Alguns países e algumas tribos indígenas consideram o velho
muito importante. Eles transmitem a experiência e a sabedoria. São tratados e
respeitados como tesouro do grupo, riqueza a ser preservada para servir de
exemplo aos mais jovens.
Aqui neste Brasil, os mais velhos viraram lenha de fogueira.
Somos seres descartáveis prontos para o sacrifício em troca dos mais jovens,
nem sempre merecedores de uma sobrevida. Mas os jovens são força de trabalho,
votos de cabresto e elementos úteis nas manifestações animalescas contra a
quarentena dentro de seus carros importados.

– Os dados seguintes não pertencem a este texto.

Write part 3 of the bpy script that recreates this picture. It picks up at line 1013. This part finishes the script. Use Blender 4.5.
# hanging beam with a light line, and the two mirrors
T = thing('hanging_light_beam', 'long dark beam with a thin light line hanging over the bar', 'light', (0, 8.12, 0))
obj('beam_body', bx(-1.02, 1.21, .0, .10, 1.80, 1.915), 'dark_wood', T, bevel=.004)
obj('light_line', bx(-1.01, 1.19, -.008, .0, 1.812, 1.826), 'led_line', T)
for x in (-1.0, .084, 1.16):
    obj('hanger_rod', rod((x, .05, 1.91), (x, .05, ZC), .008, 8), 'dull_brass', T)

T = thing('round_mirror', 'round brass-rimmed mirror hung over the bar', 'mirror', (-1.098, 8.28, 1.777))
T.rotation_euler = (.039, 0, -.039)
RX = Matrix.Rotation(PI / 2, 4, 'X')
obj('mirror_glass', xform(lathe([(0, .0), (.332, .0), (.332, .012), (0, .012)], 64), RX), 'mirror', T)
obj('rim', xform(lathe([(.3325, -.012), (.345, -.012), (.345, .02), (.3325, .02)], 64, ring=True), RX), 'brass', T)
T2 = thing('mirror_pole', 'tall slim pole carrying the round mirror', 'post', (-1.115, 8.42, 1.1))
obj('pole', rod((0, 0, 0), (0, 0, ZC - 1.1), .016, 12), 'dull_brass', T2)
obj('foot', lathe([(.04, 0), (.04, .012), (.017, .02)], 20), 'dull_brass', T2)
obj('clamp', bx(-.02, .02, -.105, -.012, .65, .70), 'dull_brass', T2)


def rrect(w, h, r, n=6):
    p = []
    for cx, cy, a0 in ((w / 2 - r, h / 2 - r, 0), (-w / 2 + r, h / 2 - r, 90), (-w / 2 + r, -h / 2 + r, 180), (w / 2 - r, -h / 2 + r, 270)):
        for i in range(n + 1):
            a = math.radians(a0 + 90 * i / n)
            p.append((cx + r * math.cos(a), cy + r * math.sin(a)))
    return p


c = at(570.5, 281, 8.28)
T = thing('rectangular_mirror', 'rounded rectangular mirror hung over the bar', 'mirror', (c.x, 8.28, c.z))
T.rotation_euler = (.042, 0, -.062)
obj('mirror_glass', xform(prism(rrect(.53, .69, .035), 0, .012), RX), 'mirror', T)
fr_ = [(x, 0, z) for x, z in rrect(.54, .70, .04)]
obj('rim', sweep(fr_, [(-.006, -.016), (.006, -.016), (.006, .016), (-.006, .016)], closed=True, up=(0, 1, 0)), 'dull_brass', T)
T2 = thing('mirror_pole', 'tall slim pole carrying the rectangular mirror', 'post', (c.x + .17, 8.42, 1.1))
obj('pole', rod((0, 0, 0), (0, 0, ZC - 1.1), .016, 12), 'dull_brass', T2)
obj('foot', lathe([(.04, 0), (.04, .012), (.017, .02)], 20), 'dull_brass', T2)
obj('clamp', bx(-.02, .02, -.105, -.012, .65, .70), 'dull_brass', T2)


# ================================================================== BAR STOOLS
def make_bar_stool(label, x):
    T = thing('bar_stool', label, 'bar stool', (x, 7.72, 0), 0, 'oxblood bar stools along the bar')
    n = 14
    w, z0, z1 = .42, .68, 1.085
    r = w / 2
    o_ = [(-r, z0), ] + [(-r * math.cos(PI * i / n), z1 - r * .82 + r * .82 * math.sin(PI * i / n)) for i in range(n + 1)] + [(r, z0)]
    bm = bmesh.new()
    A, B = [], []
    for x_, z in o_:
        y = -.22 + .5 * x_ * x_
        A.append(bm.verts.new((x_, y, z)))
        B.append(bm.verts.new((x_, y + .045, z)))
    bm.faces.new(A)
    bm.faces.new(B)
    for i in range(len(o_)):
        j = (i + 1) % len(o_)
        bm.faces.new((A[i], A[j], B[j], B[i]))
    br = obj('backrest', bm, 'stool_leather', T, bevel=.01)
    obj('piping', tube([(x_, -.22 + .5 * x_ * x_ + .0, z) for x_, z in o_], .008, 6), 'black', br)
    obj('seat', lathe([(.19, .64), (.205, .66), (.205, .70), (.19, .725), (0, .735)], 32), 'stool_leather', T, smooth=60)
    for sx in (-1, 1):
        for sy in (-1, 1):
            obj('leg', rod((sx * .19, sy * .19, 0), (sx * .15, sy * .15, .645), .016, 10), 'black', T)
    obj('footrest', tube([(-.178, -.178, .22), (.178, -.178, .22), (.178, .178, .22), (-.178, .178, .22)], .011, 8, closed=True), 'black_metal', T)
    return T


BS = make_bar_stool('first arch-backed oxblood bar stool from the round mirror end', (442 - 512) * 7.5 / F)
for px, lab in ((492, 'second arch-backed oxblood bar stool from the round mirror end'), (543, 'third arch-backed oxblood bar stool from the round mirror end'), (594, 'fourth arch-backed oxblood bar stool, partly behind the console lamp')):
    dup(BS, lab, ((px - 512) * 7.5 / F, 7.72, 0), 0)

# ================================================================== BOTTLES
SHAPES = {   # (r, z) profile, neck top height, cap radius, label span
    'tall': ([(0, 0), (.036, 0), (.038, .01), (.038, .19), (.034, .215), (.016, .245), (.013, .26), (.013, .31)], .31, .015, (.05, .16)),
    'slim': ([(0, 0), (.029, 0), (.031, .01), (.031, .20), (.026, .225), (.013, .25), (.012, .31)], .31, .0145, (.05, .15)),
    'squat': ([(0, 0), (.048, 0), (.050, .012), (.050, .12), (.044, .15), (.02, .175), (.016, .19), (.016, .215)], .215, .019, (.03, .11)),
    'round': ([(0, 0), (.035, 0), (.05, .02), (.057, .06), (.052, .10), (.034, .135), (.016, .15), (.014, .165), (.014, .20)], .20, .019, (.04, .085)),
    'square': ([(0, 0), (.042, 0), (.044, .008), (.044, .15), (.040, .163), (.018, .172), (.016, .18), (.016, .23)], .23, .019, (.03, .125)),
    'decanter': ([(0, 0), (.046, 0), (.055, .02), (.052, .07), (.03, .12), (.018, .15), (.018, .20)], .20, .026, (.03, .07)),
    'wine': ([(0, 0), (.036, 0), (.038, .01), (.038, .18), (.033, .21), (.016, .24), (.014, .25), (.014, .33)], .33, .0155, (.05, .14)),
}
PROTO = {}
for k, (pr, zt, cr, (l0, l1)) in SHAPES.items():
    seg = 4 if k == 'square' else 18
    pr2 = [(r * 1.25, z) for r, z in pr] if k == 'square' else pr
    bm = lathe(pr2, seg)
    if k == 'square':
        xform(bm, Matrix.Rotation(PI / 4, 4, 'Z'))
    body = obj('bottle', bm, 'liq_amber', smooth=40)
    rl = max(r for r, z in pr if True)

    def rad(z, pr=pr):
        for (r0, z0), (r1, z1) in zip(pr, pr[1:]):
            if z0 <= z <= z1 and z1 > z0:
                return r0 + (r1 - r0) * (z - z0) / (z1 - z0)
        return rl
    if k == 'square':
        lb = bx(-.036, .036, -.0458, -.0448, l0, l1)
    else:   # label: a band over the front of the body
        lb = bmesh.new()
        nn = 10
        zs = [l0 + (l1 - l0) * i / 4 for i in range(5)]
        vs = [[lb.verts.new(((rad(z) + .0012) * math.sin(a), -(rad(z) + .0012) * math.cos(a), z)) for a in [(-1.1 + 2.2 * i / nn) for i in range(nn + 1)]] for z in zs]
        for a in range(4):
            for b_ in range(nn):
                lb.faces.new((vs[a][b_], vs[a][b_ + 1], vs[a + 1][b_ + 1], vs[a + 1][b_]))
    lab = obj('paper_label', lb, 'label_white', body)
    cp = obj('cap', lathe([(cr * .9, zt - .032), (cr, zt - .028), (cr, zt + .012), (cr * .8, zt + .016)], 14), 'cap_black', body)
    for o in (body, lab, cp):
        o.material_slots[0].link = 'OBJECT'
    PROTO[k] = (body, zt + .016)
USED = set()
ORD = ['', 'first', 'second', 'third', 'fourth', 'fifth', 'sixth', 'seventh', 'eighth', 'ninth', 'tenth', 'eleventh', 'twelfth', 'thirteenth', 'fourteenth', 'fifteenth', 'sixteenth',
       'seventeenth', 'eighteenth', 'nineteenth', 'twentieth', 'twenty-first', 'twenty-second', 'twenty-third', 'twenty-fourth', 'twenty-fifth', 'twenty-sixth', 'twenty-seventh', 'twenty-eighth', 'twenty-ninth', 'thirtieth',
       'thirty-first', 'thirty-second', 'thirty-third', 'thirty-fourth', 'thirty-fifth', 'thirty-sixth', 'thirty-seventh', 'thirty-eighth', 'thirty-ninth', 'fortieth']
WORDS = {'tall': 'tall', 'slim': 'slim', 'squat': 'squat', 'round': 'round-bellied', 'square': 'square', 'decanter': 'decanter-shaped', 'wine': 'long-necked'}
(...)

Os mais velhos, além de já terem vivido seu tempo, segundo o
governo custam caro ao Estado. Logo esse Estado que eles querem acabar. A
previdência pena para pagar essa grana que poderia estar sendo usada na criação
de novas fabricas de armas ou em investimentos na bolsa de valores. Além de
tudo, para eles, velhos são feios, não produzem e nem sexo mais fazem.
Mentira deslavada. Produzo como nunca produzi antes,
acompanho e critico essa realidade de merda que somos obrigados a engolir. Me
sinto bonito, magro e saudável e considero o sexo indispensável tanto como
respirar.
Me pego fantasiando o pior. Ir para as ruas escondido,
durante a noite para escapar das blitzes anti-idosos. Furgões carregados de
velhinhos que teimam em sair levados para os abrigos de segurança máxima e
sendo abandonados à própria sorte e a própria solidão.
Fico tão indignado com esse jeito tosco que o brasileiro
trata o que já passou. Temos uma das mais belas histórias na MPB, no cinema, na
literatura, no teatro, na arquitetura e na pintura. Somos criativos e convivemos
com nossos idosos geniais o tempo todo. Agora mesmo perdemos vários deles que
demonstram isso. Moraes Moreira com 72, Rubem Fonseca com 94, Garcia-Roza com
84, Rubinho do Zimbo Trio com 87 e por aí vai. Como diria Nelson Rodrigues no
seu habitual exagero frasístico genial, “jovens, envelheçam!”
Nem tanto lá, nem tanto cá. Sempre fui a favor dos jovens.
Sempre os respeitei e entendi porque sempre me senti jovem, apesar de não ser
mais, na idade. Mas agora que os jovens estão sendo contrapostos aos idosos
para promover essa escolha de Sofia cruel e que interessa a certos grupos,
serei capaz de chefiar a revolta dos idosos contra essa perseguição nazista que
se organiza. Segregar assim os mais velhos é determinar o fim da história para
este país que já despreza tanto o seu passado.
Iremos para as trincheiras e defenderemos nosso direito de
morrer quando a hora chegar e não quando interessar ao mercado. Como diria
Moraes Moreira, “chegou a hora desta gente experiente mostrar seu valor”.